There is nothing harder than taking criticism. Having to sit back and read or hear someone else tear your hard work apart is not easy—for anyone. As writers, we are bombarded with criticism constantly. Our work is reviewed by complete strangers and posted publicly. Editors and book coaches tell us all the things we got wrong in our writing—grammatically, structurally, and in our craft. How do we handle this?

Sadly, it’s very easy to do so badly.

We want to lash out and defend ourselves, but you can’t respond to bad reviews on Amazon or wherever– that looks bad to other potential readers. We want to write back to our editors and coaches and tell them that they’re flat out wrong, or they didn’t get it, or it’s just our personal writing style and they have to deal with it.

But is that the right thing to do?

Of course, sitting back away from a real situation we can say, no, of course not! Of course, we all know that we should take bad reviews with a grain of salt and an editor’s criticisms as constructive—they’re trying to help, right?

But when it happens, in the moment, wow, does that hurt!

So what do we do? We can rant and rail on Facebook to other writers. They understand, they’ve gotten bad reviews too. Every author has. Their support makes us feel better. Their commiseration works as a balm to our wounded egos.

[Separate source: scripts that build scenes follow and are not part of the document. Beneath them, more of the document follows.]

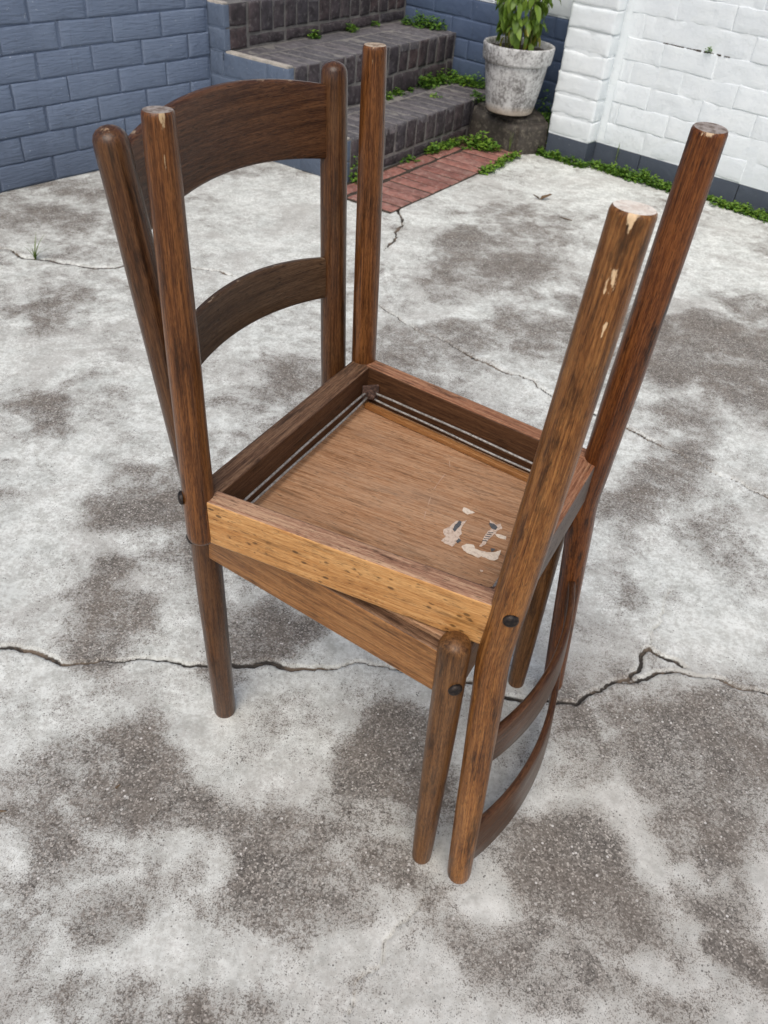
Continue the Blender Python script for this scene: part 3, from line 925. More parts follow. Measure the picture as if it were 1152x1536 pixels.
# ------------------------------------------------------------------ red brick strip in front of the steps
rp = empty('brick_paving', frame(S0, Us, -Vs))
setp(rp, 'strip of worn red bricks laid flat at the foot of the steps', kind='structure')
m = MB()
plain_box(m, -.13, 1.0, .0, .306, -.05, .0042)
m.obj('bedding', M['earth'], rp)
rb = [brick_mesh('red_brick', .0605, .202, .03, M['brick_red'], 230 + i, .0016, .0024, 6, 9) for i in range(6)]
rs_ = [brick_mesh('red_brick', .212, .064, .03, M['brick_red'], 250 + i, .0018, .004, 9, 4) for i in range(4)]
x = -.125
while x < .95:
    o = link('brick', random.choice(rb), rp, (x + .036, .201 + random.uniform(-.003, .003), .0082 + random.uniform(-.001, .001)), (math.pi / 2 + random.uniform(-.006, .006), random.uniform(-.012, .012), random.uniform(-.012, .012)))
    x += .0715
x = -.12
while x < .85:
    o = link('brick', random.choice(rs_), rp, (x + .11, .050, .0082 + random.uniform(-.001, .001)), (math.pi / 2, random.uniform(-.006, .006), random.uniform(-.01, .01)))
    x += .226

# ------------------------------------------------------------------ stone block, flower pot
def w_uv(u, v):
    return S0 + Us * u + Vs * v


so = empty('stone_block', frame(w_uv(1.0, -.18), Us, -Vs))
setp(so, 'rough dark stone block under the flower pot beside the lowest step', 'stone')
bm = bmesh.new()
poly = [(-.07, -.175), (-.118, .10), (.035, .20), (.17, .04), (.15, -.175)]
vb = [bm.verts.new((x, y, -.03)) for x, y in poly]
vt = [bm.verts.new((x * .93, y * .93, {0: .158, 1: .136, 2: .140, 3: .158, 4: .160}[i])) for i, (x, y) in enumerate(poly)]
bm.faces.new(vb[::-1])
bm.faces.new(vt)
for i in range(5):
    bm.faces.new((vb[i], vb[(i + 1) % 5], vt[(i + 1) % 5], vt[i]))
bmesh.ops.recalc_face_normals(bm, faces=bm.faces[:])
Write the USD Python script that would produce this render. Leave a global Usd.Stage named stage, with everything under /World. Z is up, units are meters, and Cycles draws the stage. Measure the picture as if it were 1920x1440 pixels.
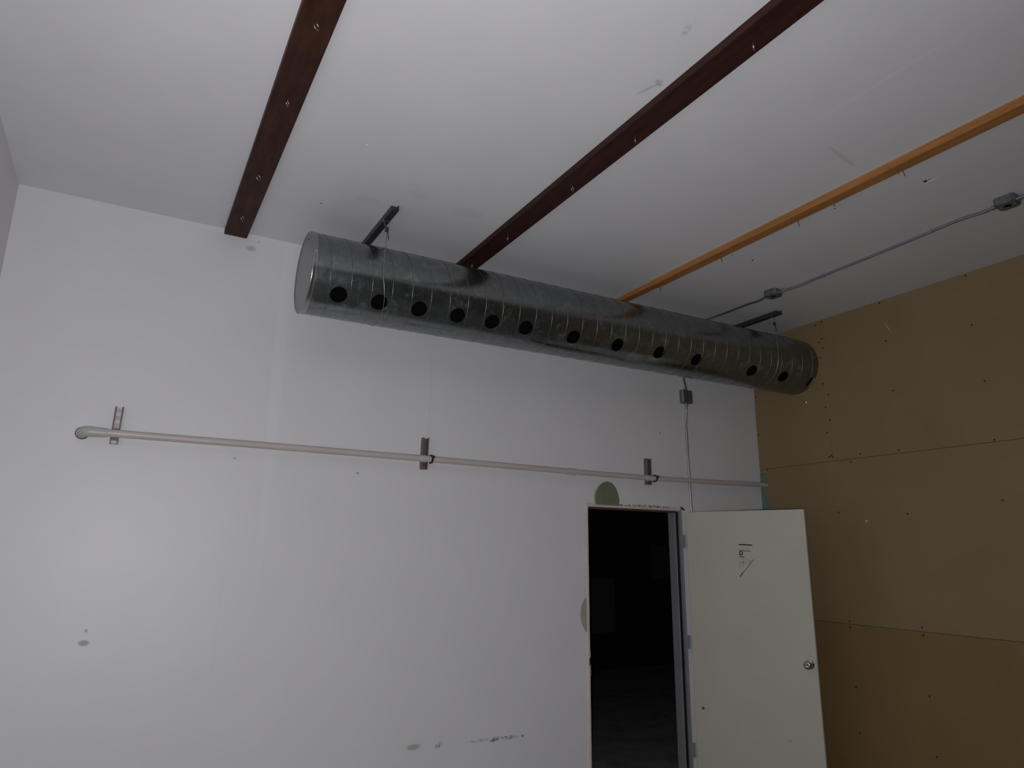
import math
import random
import numpy as np
import trimesh
import manifold3d as m3
import usdkit
from shapely.geometry import LineString, Polygon
from pxr import Usd, UsdGeom, UsdLux, UsdShade, Gf, Sdf, Vt

stage = Usd.Stage.CreateInMemory()
UsdGeom.SetStageUpAxis(stage, UsdGeom.Tokens.z)
UsdGeom.SetStageMetersPerUnit(stage, 1.0)
UsdGeom.Xform.Define(stage, '/World')
UsdGeom.Scope.Define(stage, '/World/Looks')

# ---------------------------------------------------------------- camera and light
W, H = 5.68, 3.63                      # room width, ceiling height; back wall y = 0, room towards -y
CAM = np.array([0.7232, -4.3034, 1.6959])
RIGHT = np.array([0.87240215, -0.48866753, 0.01088781])
UP = np.array([-0.12518522, -0.20184606, 0.97138398])
FWD = np.array([0.47248614, 0.84880046, 0.23726489])
F_PX = 1284.68
cam = UsdGeom.Camera.Define(stage, '/World/camera')
cam.CreateHorizontalApertureAttr(36.0)
cam.CreateVerticalApertureAttr(27.0)
cam.CreateFocalLengthAttr(36.0 * F_PX / 1920)
cam.CreateClippingRangeAttr((0.02, 200.0))
cam.CreateExposureAttr(0.0)
cam.AddTransformOp().Set(Gf.Matrix4d(*RIGHT, 0, *UP, 0, *(-FWD), 0, *CAM, 1))

FLASH = CAM + np.array([-0.03, 0.0, -0.06])
flash = UsdLux.SphereLight.Define(stage, '/World/camera_flash')
flash.CreateRadiusAttr(0.012)
flash.CreateIntensityAttr(1.0)
flash.CreateExposureAttr(15.26)
flash.CreateColorAttr(Gf.Vec3f(1.0, 0.985, 1.02))
sh = UsdLux.ShapingAPI.Apply(flash.GetPrim())
sh.CreateShapingConeAngleAttr(88.0)
sh.CreateShapingConeSoftnessAttr(1.0)
AIM = FWD - RIGHT * math.tan(math.radians(10)) - UP * math.tan(math.radians(2))
AIM /= np.linalg.norm(AIM)
aim_r = np.cross(AIM, UP)
aim_u = np.cross(aim_r, AIM)
flash.AddTransformOp().Set(Gf.Matrix4d(*aim_r, 0, *aim_u, 0, *(-AIM), 0, *FLASH, 1))

# ---------------------------------------------------------------- helpers
used = {}


def numbered(path):
    n = used.get(path, 0)
    used[path] = n + 1
    return path if n == 0 else f'{path}_{n:03d}'


def tag(prim, label=None, cat=None, group=None, kind=None):
    for k, v in (('label', label), ('category', cat), ('group', group), ('kind', kind)):
        if v:
            prim.SetCustomDataByKey(k, v)
    return prim


ORIGIN = {}                            # prim path -> world offset of its frame


def thing(name, label, cat, loc=(0, 0, 0), group=None, kind=None):
    p = numbered('/World/' + name)
    x = UsdGeom.Xform.Define(stage, p)
    x.AddTranslateOp().Set(Gf.Vec3d(*map(float, loc)))
    ORIGIN[p] = np.array(loc, float)
    return tag(x.GetPrim(), label, cat, group, kind)


def obj(name, mesh, mat, parent=None, smooth=30, label=None, cat=None, group=None, kind=None):
    """One Mesh prim; mesh vertices are in world coordinates."""
    base = str(parent.GetPath()) if parent is not None else '/World'
    p = numbered(base + '/' + name)
    off = ORIGIN.get(base, np.zeros(3))
    if hasattr(mesh, 'to_mesh'):
        q = mesh.to_mesh()
        mesh = trimesh.Trimesh(q.vert_properties[:, :3], q.tri_verts, process=False)
    mesh = mesh.copy()
    mesh.apply_translation(-off)
    m = usdkit.mesh(stage, p, mesh, M[mat], smooth=smooth)
    ORIGIN[p] = off
    return tag(m.GetPrim(), label, cat, group, kind)


def cat_(*ms):
    return trimesh.util.concatenate([m for m in ms])


def tm(man):
    q = man.to_mesh()
    return trimesh.Trimesh(q.vert_properties[:, :3], q.tri_verts, process=False)


def box(x0, x1, y0, y1, z0, z1, bev=0.0):
    if bev <= 0:
        m = trimesh.creation.box([x1 - x0, y1 - y0, z1 - z0])
        m.apply_translation([(x0 + x1) / 2, (y0 + y1) / 2, (z0 + z1) / 2])
        return m
    pts = []
    for i, (a0, a1) in enumerate(((x0, x1), (y0, y1), (z0, z1))):
        lo, hi = [x0, y0, z0], [x1, y1, z1]
        for sx in (0, 1):
            for sy in (0, 1):
                for sz in (0, 1):
                    p = []
                    for k, s in enumerate((sx, sy, sz)):
                        e = 0 if k == i else bev
                        p.append(hi[k] - e if s else lo[k] + e)
                    pts.append(p)
    return tm(m3.Manifold.hull_points(np.array(pts)))


def mbox(x0, x1, y0, y1, z0, z1):
    return m3.Manifold.cube([x1 - x0, y1 - y0, z1 - z0]).translate([x0, y0, z0])


def tube(pts, r, sides=12, caps=True):
    p = np.asarray(pts, float)
    n = len(p)
    r = np.broadcast_to(np.asarray(r, float), (n,))
    t = np.zeros_like(p)
    t[1:-1] = p[2:] - p[:-2]
    t[0], t[-1] = p[1] - p[0], p[-1] - p[-2]
    t /= np.linalg.norm(t, axis=1, keepdims=True)
    a = np.cross(t[0], [0, 0, 1.0] if abs(t[0][2]) < 0.9 else [1.0, 0, 0])
    a /= np.linalg.norm(a)
    rings = []
    ang = np.arange(sides) * 2 * np.pi / sides
    for i in range(n):
        a = a - t[i] * (a @ t[i])
        a /= np.linalg.norm(a)
        b = np.cross(t[i], a)
        rings.append(p[i] + r[i] * (np.cos(ang)[:, None] * a + np.sin(ang)[:, None] * b))
    v = np.vstack(rings)
    f = []
    for i in range(n - 1):
        for j in range(sides):
            k = (j + 1) % sides
            f += [[i * sides + j, i * sides + k, (i + 1) * sides + k], [i * sides + j, (i + 1) * sides + k, (i + 1) * sides + j]]
    if caps:
        v = np.vstack([v, p[0], p[-1]])
        c0, c1 = n * sides, n * sides + 1
        for j in range(sides):
            k = (j + 1) % sides
            f += [[c0, k, j], [c1, (n - 1) * sides + j, (n - 1) * sides + k]]
    m = trimesh.Trimesh(v, f, process=False)
    return m


def fillet(pts, rad, n=6):
    """Rounds the inner corners of a polyline."""
    p = [np.asarray(q, float) for q in pts]
    out = [p[0]]
    for i in range(1, len(p) - 1):
        a, b, c = p[i - 1], p[i], p[i + 1]
        ra = min(rad, 0.45 * np.linalg.norm(a - b), 0.45 * np.linalg.norm(c - b))
        s, e = b + (a - b) / np.linalg.norm(a - b) * ra, b + (c - b) / np.linalg.norm(c - b) * ra
        for k in range(n + 1):
            u = k / n
            out.append((1 - u) ** 2 * s + 2 * u * (1 - u) * b + u * u * e)
    out.append(p[-1])
    return np.array(out)


def frame_of(axis):
    d = np.asarray(axis, float)
    d = d / np.linalg.norm(d)
    e = np.cross(d, [0, 0, 1.0] if abs(d[2]) < 0.9 else [0, 1.0, 0])
    e /= np.linalg.norm(e)
    return d, e, np.cross(d, e)


def lathe(profile, origin, axis, sides=40):
    """profile: (distance along the axis, radius) pairs."""
    d, e, g = frame_of(axis)
    ang = np.arange(sides) * 2 * np.pi / sides
    v, f = [], []
    for u, r in profile:
        v.append(np.asarray(origin) + d * u + max(r, 1e-5) * (np.cos(ang)[:, None] * e + np.sin(ang)[:, None] * g))
    for i in range(len(profile) - 1):
        for j in range(sides):
            k = (j + 1) % sides
            f += [[i * sides + j, i * sides + k, (i + 1) * sides + k], [i * sides + j, (i + 1) * sides + k, (i + 1) * sides + j]]
    return trimesh.Trimesh(np.vstack(v), f, process=False)


def rod(a, b, r, sides=10):
    return tube([a, b], r, sides)


def prism(poly, thick, origin, ex, ey):
    """A 2-D shapely polygon extruded by thick along ex x ey."""
    m = trimesh.creation.extrude_polygon(poly, thick, engine='earcut')
    ex, ey = np.asarray(ex, float), np.asarray(ey, float)
    T = np.eye(4)
    T[:3, 0], T[:3, 1], T[:3, 2], T[:3, 3] = ex, ey, np.cross(ex, ey), origin
    m.apply_transform(T)
    return m


# ---------------------------------------------------------------- materials
M = {}


def mat(name, nodes, links, surface='p.BSDF'):
    M[name] = usdkit.material(stage, '/World/Looks/' + name, nodes, links, surface=surface)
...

You can’t really do that with an editor or coach. You can fire them and say that they don’t know what they’re doing or don’t understand your creativity (this happened to me recently), but are you really doing yourself a service there? If you are going to ignore your editor’s comments and criticism, why hire them in the first place? The point of hiring an editor or coach is to learn how to improve your work. If you dismiss their criticism you’re not learning.

Yes, criticism hurts. As I write this, I am still stinging from the harsh criticism my client heaped upon my attempts to tell him how to make his book better. It makes me question whether I should be a book coach or an editor at all, but I can’t let one person’s criticism affect my entire career. I’m telling myself this, I’m telling you this.

If you get harsh criticism take it as a learning opportunity. Try to figure out where you went wrong and do better next time. I know now that when I write a manuscript analysis letter to not include everything I found that was wrong. I should focus more on positive things than the negative because we only read and hear the negative—too much negative and we don’t hear what we did well, we are simply overwhelmed with all that we have to fix. I have learned to temper my criticism.

You, my dear readers, should you ever consider hiring me to coach you, will now have a better experience. All of my coaching clients will—current and future. But that’s the point—I’m not going to give up being a coach because I received some harsh criticism. I’m going to accept it and move on, incorporating what I’ve learned into my daily work.

The very first thing every author must learn is to have a thick skin when it comes to criticism. It’s true of editors and book coaches too. Accept the criticism, learn from it, move on.